Stuart White, who wrote the 1999 News of the World article, was also present in court.
“The interview I gave to Stuart White was not the interview that was in the newspaper,” Lewis said, adding she discovered the article only years later.
News of the World has previously been accused of libel and of fabricating quotes. It was forced to close in 2011 after its employees were accused of phone hacking in pursuit of stories.
White told the court that he interviewed Lewis twice after the paper paid 30,000 pounds ($38,000 at today’s rates) for exclusive rights.
He insisted she had agreed to a “vice girl” angle to the 1999 story, but said he could not remember if she had asked to approve the text before it was published.
“We saw it as a morality tale, a young woman used by evil men and women... this was the kind of stuff my paper loved,” White added.
In 2010, Lewis said she decided to speak out to counter suggestions from Polanski’s legal team that the 1977 rape case was an isolated incident.
She spoke in the Los Angeles offices of Gloria Allred, a high-profile attorney who has also represented women accusing US producer Harvey Weinstein, sitcom star Bill Cosby and former US president Donald Trump.
Polanski had been detained in Switzerland on a US-issued international warrant in 2009, and was under house arrest there at the time.
Switzerland eventually rejected the US extradition request.
Protest
France and Poland have also refused to extradite Polanski to the United States.
But plans for Polanski to preside over the Cesars, the French equivalent of the Oscars, were dropped in early 2017 under pressure from feminists.
Between 2017 and 2019, four other women came forward with claims that Polanski also abused them in the 1970s, three of them as minors.
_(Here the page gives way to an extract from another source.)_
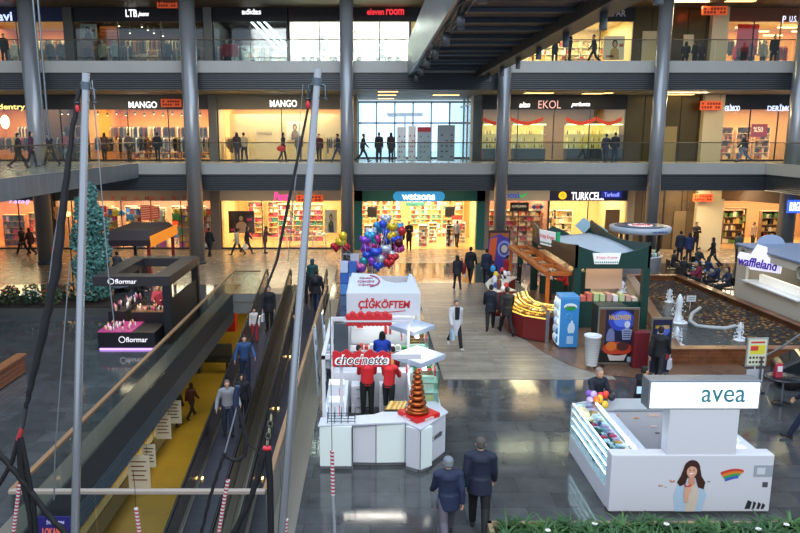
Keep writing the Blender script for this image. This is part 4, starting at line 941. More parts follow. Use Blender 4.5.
# display wing on the left
m = MB(); m.box((AX0+.02, AY0+.28, .0), (AX0+.62, 15.1, .42)); m.prism([(AX0+.02, 15.1), (AX0+.62, 15.1), (AX0+.85, 15.45), (AX0+.45, 15.55), (AX0+.12, 15.4)], 0, 1.02); wpart('display_base', m, W1, t, bev=.02)
wpart('display_back', MB().box((AX0+.60, AY0+.28, .42), (AX0+.66, 15.1, 1.12)), W1, t)
m = MB()
for z in (.62, .80, .98): m.box((AX0+.06, AY0+.32, z), (AX0+.58, 15.08, z+.015))
wpart('display_shelf', m, M('#eef4f6', .2), t)
m = MB()
for z in (.60, .78, .96, 1.125): m.box((AX0+.05, AY0+.32, z), (AX0+.075, 15.08, z+.018))
m.box((AX0+.55, AY0+.32, 1.13), (AX0+.60, 15.08, 1.15)); wpart('light_strip', m, M('#f0faff', .4, emit=6), t)
m = MB()
for i, z in enumerate((.44, .635, .815, .995)):
    y = AY0+.4
    while y < 15.0:
        if random.random() < .85: hh = random.uniform(.05, .13); xx = AX0+.1+.08*random.random(); m.box((xx, y, z), (xx+.06, y+.07, z+hh)); m.box((xx+.2, y, z), (xx+.26, y+.07, z+hh*.8))
        y += .105
wpart('phones', m, MR(['#101214', '#e8e8e8', '#2a6a5a', '#c84a6a', '#3a5aa8', '#e8a03a', '#1c1c20', '#a8c8d8']), t, stuff=True)
wpart('display_glass', MB().box((AX0+.02, AY0+.28, .42), (AX0+.03, 15.1, 1.14)).box((AX0+.02, AY0+.28, 1.14), (AX0+.62, 15.1, 1.15)), MG('#e8f6f8', .03), t)
m = MB()
for k in range(16): y = AY0+.5+k*.155; m.box((AX0+.12, y, 1.0), (AX0+.3, y+.1, 1.05)); m.box((AX0+.36, y+.03, 1.0), (AX0+.5, y+.12, 1.07))
wpart('leaflets', m, MR(['#e83a6a', '#f0f0f0', '#d8a8c8', '#3a3a40', '#e89a3a', '#e8e8f8']), t, stuff=True)
# back counter and its inner face
wpart('back_counter', MB().box((5.1, 15.05, 0), (7.3, 15.6, 1.0)), W1, t, bev=.015)
wpart('worktop', MB().box((5.05, 15.0, 1.0), (7.35, 15.65, 1.04)), M('#aab0b6', .3), t)
m = MB()
for a, b, c, d in ((5.35, .82, .2, .06), (5.9, .80, .1, .03), (6.2, .85, .25, .05), (5.7, .6, .02, .02), (5.35, .5, .2, .015), (5.35, .35, .25, .015), (6.3, .6, .12, .02), (6.4, .45, .1, .015)): m.box((a, 15.035, b), (a+c, 15.05, b+d))
wpart('pinned_notes', m, MR(['#f03a7a', '#2a2a2e', '#e8a060', '#8a8a90', '#f0d0c0']), t, stuff=True)
wpart('right_counter', MB().box((7.0, AY0+.28, 0), (7.5, 14.95, .95)), W1, t, bev=.015)
wpart('right_worktop', MB().box((6.9, AY0+.28, .95), (7.55, 15.0, .99)), M('#cdd3da', .25), t)
m = MB()
for k in range(6): m.box((7.05+.05*(k % 2), 13.0+k*.28, .99), (7.35, 13.18+k*.28, 1.02+.05*(k % 3)))
wpart('paper_stack', m, MR(['#e8eef8', '#c8d4e8', '#f4f4f4', '#20222a']), t, stuff=True)
wpart('inner_shelf', MB().box((5.15, 12.7, .9), (5.42, 15.0, .96)), M('#c4cedd', .3), t)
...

He has denied all allegations.
Among them, California artist Marianne Barnard accused him of sexually assaulting her in 1975 after asking her to pose naked when she was 10 years old.
At the 2020 Cesars ceremony, actress Adele Haenel walked out in protest at Polanski being awarded for his film An Officer and a Spy.
The director has in recent years kept a very low profile, his latest film The Palace premiering without him in Venice last summer.
The defamation trial comes as French cinema reels from accusations it has too long provided cover for abuse.